In 1997, Chevrolet decided to reintroduce an updated version of its popular Malibu, last sold in 1983. Their decision was right on as the car is a popular choice among consumers I own one. I asked to test drive the 2001 version, as I was curious to see what changes/improvements (not that the car needed any) have been made.

While no head-turner, the Malibu is a nice-looking car that offers a quiet, smooth, and comfortable ride. My two children and I drove over 1,000 miles to Florida this summer in my own Malibu and we were all quite comfortable during the long ride. The car also did quite well on gas mileage, which was a plus with today's fuel prices.

The car has plenty of spunk to handle on and off ramps with vigor. The Malibu's powerful 3.1-liter, V6 engine delivers 170 hp at 5,200 rpm and 190 lb-ft of torque at 4,000 rpm, giving it plenty of acceleration. Power flows to the front wheels through a smooth-shifting four-speed automatic transmission. And for those who prefer not to feel the road while driving, the Malibu's four-wheel independent suspension, together with front and rear stabilizer bars, keeps the rubber firmly planted to the pavement. The car's stiff body generated no rattles and kept things in control around tight corners and at highway speeds, making driving pleasurable.

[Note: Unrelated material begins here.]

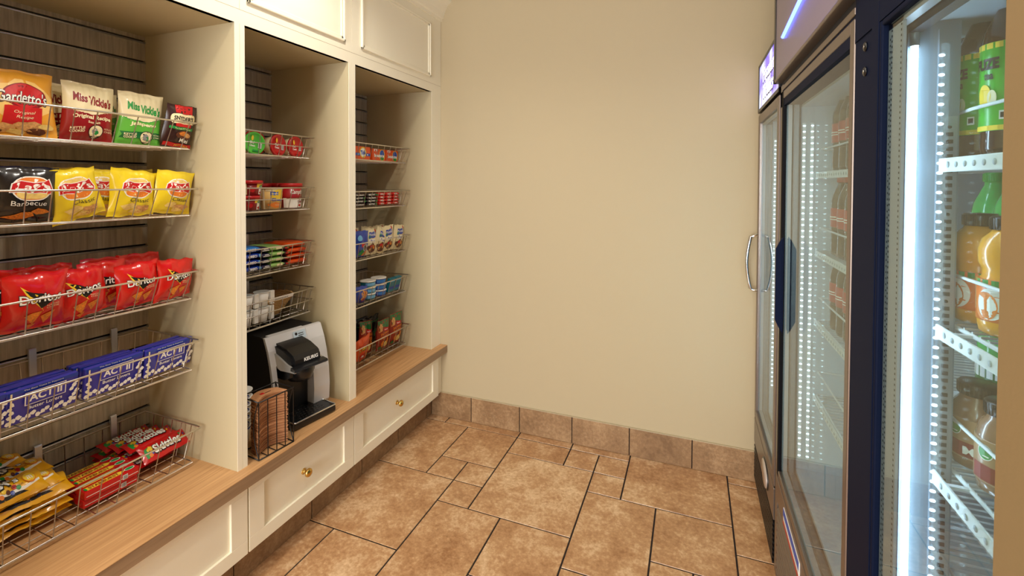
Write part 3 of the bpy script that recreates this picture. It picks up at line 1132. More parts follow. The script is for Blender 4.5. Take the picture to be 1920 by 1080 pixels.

Our test vehicle was a navy blue metallic with leather neutral trim interior. Once behind the wheel, you'll appreciate how roomy the interior is. The dashboard is easy to read and conveniently located audio and climate controls are readily accessible to the driver. The stereo system in the LS model has both a CD and cassette player and, new for 2001, a Radio Data System and retained accessory power, which lets the radio continue playing for 10 min after the car is off or until the driver's door is opened.

One feature I particularly like is that the ignition is located on the dash panel rather than the steering column. An auxiliary power outlet, located next to the ashtray, is easily accessible. One drawback of the 2001 model is that designers removed the dashboard gear indicator, which my '97 has. When the need arises to shift gears while driving, it was comforting to know I could quickly glance down, minimizing the amount of time my eyes were off the road.

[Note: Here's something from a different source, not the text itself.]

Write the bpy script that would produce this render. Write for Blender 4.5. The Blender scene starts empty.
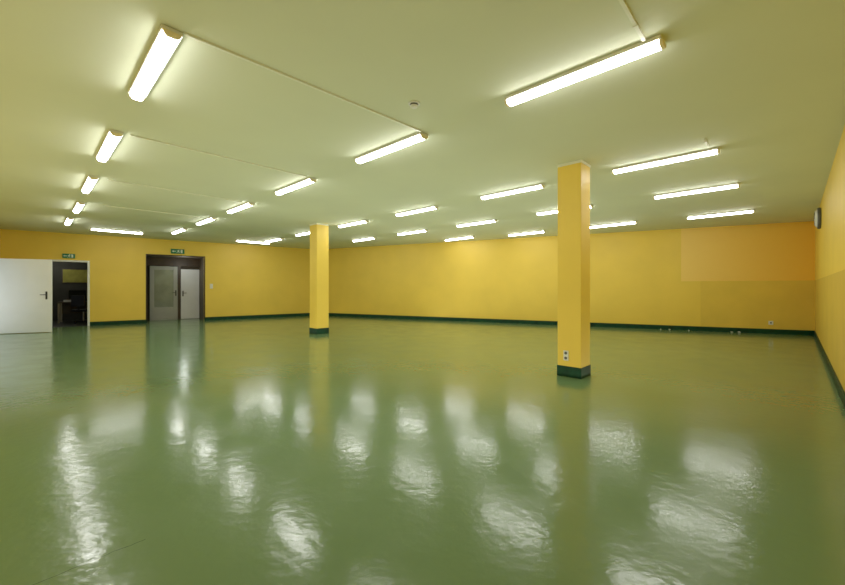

The interior also gets high marks for easy-to-reach cupholders. The seats are very comfortable, but only the driver's seat has power adjustment controls. A drawback for rear-seat passengers is the elimination of the armrest from the middle of the back seat. My children both enjoy the armrest, especially my 8-year-old daughter who frequently uses it as a pillow when she falls asleep. One feature I'd like to see added is reading lamps above each door for rear passengers. Trunk space is plentiful and split-folding rear seats increase trunk capacity for hauling large objects.

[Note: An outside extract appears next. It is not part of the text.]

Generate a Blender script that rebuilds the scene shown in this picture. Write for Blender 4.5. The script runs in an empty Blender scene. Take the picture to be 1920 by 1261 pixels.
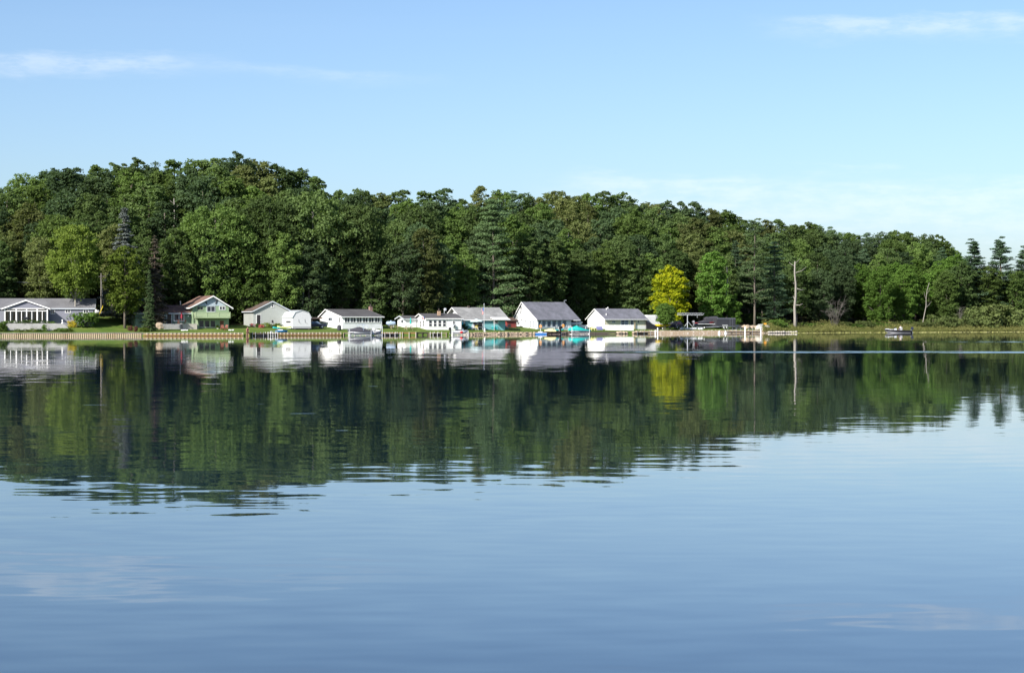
import bpy, math, random
import numpy as np
from mathutils import Vector

# ------------------------------------------------------------------ camera, sky, sun, exposure
SC = bpy.context.scene
COL = SC.collection
F, HZ, CH = 3734.0, 602.0, 2.8            # focal length in photo pixels, horizon row, eye height above the lake
cam_d = bpy.data.cameras.new('camera'); cam = bpy.data.objects.new('camera', cam_d); COL.objects.link(cam)
cam.location = (0, 0, CH); cam.rotation_euler = (math.pi/2, 0, 0)
cam_d.sensor_width = 36.0; cam_d.lens = 36.0*F/1920.0; cam_d.shift_y = -28.5/1920.0
cam_d.clip_start = 0.1; cam_d.clip_end = 20000
SC.camera = cam
SUN_AZ, SUN_EL = math.radians(-142), math.radians(32)      # azimuth clockwise from +Y
sun_dir = Vector((math.sin(SUN_AZ)*math.cos(SUN_EL), math.cos(SUN_AZ)*math.cos(SUN_EL), math.sin(SUN_EL)))
sun_d = bpy.data.lights.new('sun', 'SUN'); sun_d.energy = 5.0; sun_d.angle = math.radians(0.53); sun_d.color = (1.0, 0.95, 0.87)
sun = bpy.data.objects.new('sun', sun_d); COL.objects.link(sun)
sun.rotation_euler = sun_dir.to_track_quat('Z', 'Y').to_euler(); sun.location = sun_dir*400
SC.view_settings.view_transform = 'Standard'; SC.view_settings.look = 'None'
SC.view_settings.gamma = 1.0; SC.view_settings.use_curve_mapping = False
SC.view_settings.exposure = 0.75
cy = SC.cycles
cy.max_bounces = 6; cy.diffuse_bounces = 3; cy.glossy_bounces = 3; cy.transmission_bounces = 4; cy.transparent_max_bounces = 6
cy.caustics_reflective = False; cy.caustics_refractive = False

class NT:
    """tiny node-tree helper"""
    def __init__(s, tree): s.t = tree; s.n = tree.nodes; s.l = tree.links
    def new(s, typ, **kw):
        n = s.n.new(typ)
        for k, v in kw.items(): setattr(n, k, v)
        return n
    def put(s, sock, v):
        if isinstance(v, bpy.types.NodeSocket): s.l.new(v, sock)
        elif v is not None: sock.default_value = v
    def m(s, op, a, b=None, c=None, clamp=False):
        n = s.new('ShaderNodeMath', operation=op, use_clamp=clamp)
        for i, v in enumerate((a, b, c)):
            if v is not None: s.put(n.inputs[i], v)
        return n.outputs[0]
    def mix(s, f, a, b, mode='MIX'):
        n = s.new('ShaderNodeMix', data_type='RGBA', blend_type=mode)
        s.put(n.inputs[0], f); s.put(n.inputs[6], a); s.put(n.inputs[7], b)
        return n.outputs[2]
    def ss(s, x, a, b, lo=0.0, hi=1.0):
        n = s.new('ShaderNodeMapRange', interpolation_type='SMOOTHSTEP')
        s.put(n.inputs[0], x); n.inputs[1].default_value = a; n.inputs[2].default_value = b
        n.inputs[3].default_value = lo; n.inputs[4].default_value = hi
        return n.outputs[0]
    def noise(s, vec, scale, detail=2, rough=0.5, out=0, dist=0.0, dim='3D'):
        n = s.new('ShaderNodeTexNoise', noise_dimensions=dim); s.put(n.inputs['Vector'], vec)
        n.inputs['Scale'].default_value = scale; n.inputs['Detail'].default_value = detail
        n.inputs['Roughness'].default_value = rough; n.inputs['Distortion'].default_value = dist
        return n.outputs[out]
    def comb(s, x, y, z):
        n = s.new('ShaderNodeCombineXYZ')
        for i, v in enumerate((x, y, z)): s.put(n.inputs[i], v)
        return n.outputs[0]
    def sep(s, v):
        n = s.new('ShaderNodeSeparateXYZ'); s.put(n.inputs[0], v); return n.outputs
    def mapv(s, v, scale=(1, 1, 1), loc=(0, 0, 0), rot=(0, 0, 0)):
        n = s.new('ShaderNodeMapping'); s.put(n.inputs[0], v)
        n.inputs['Location'].default_value = loc; n.inputs['Rotation'].default_value = rot; n.inputs['Scale'].default_value = scale
        return n.outputs[0]

world = bpy.data.worlds.new('World'); SC.world = world; world.use_nodes = True
W = NT(world.node_tree)
bg = W.n['Background']; bg.inputs[1].default_value = 0.10
sky = W.new('ShaderNodeTexSky', sky_type='NISHITA')
sky.sun_disc = False; sky.sun_elevation = SUN_EL; sky.sun_rotation = SUN_AZ
sky.altitude = 2000; sky.air_density = 1.05; sky.dust_density = 6.0; sky.ozone_density = 3.6
tc = W.new('ShaderNodeTexCoord').outputs['Generated']
dx, dy, dz = W.sep(tc)
az = W.m('ARCTAN2', dx, dy); el = W.m('ARCSINE', dz)
CN1 = W.noise(W.comb(W.m('MULTIPLY', az, 18.0), W.m('MULTIPLY', el, 110.0), 0.0), 1.0, 4, 0.62, dim='2D')
CN2 = W.noise(W.comb(W.m('MULTIPLY', az, 50.0), W.m('MULTIPLY', el, 180.0), 0.0), 1.0, 4, 0.65, dim='2D')
CN1c = W.m('SUBTRACT', CN1, 0.5); CTEX = W.m('ADD', W.m('MULTIPLY', W.ss(CN2, 0.28, 0.72), 0.7), 0.3)
def streak(az0, az1, el0, slope, sig_up, sig_dn, amount):
    """one wisp of cirrus: a band along azimuth, feathered by stretched noise"""
    c = W.m('MULTIPLY_ADD', CN1c, sig_up*2.2, W.m('MULTIPLY_ADD', az, slope, el0-slope*(az0+az1)/2))
    d = W.m('SUBTRACT', el, c)
    band = W.m('MULTIPLY', W.ss(d, sig_up, 0.0), W.ss(d, -sig_dn, 0.0))
    win = W.m('MULTIPLY', W.ss(az, az0, az0+0.06), W.ss(az, az1, az1-0.06))
    return W.m('MULTIPLY', W.m('MULTIPLY', W.m('MULTIPLY', band, win), CTEX), amount)
clouds = [streak(-0.30, -0.13, 0.127, 0.035, 0.006, 0.011, 0.32),
          streak(-0.19, -0.02, 0.124, -0.05, 0.004, 0.007, 0.14),
          streak(0.11, 0.34, 0.146, -0.02, 0.005, 0.013, 0.34),
          streak(0.00, 0.60, 0.056, -0.03, 0.016, 0.040, 0.34)]
# thin broken cirrus everywhere else, stretched along the wind
uz = W.m('MAXIMUM', dz, 0.04)
cv = W.comb(W.m('MULTIPLY', W.m('DIVIDE', dx, uz), 0.35), W.m('MULTIPLY', W.m('DIVIDE', dy, uz), 1.1), 0.0)
thin = W.m('MULTIPLY', W.ss(W.noise(cv, 0.55, 4, 0.6, dim='2D'), 0.46, 0.80), 0.34)
thin = W.m('MULTIPLY', thin, W.ss(el, 0.13, 0.24))
tot = thin
for c in clouds: tot = W.m('MAXIMUM', tot, c)
skyc = W.mix(tot, sky.outputs[0], (6.3, 6.7, 7.1, 1.0))
W.l.new(skyc, bg.inputs[0])
world.cycles.sampling_method = 'MANUAL'; world.cycles.sample_map_resolution = 256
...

Base price for our test vehicle was $19,300. Another $1,320 was tacked on for the preferred equipment package (rear-deck spoiler, electric sliding sunroof, and special leather bucket seats), $125 for a Gold package (gold center grille bar, wheel center cap emblems, and interior and exterior badging), and a $575 destination charge, for an out-the-door price of $21,320. All things considered, the car is worth the money, with or without the added packages.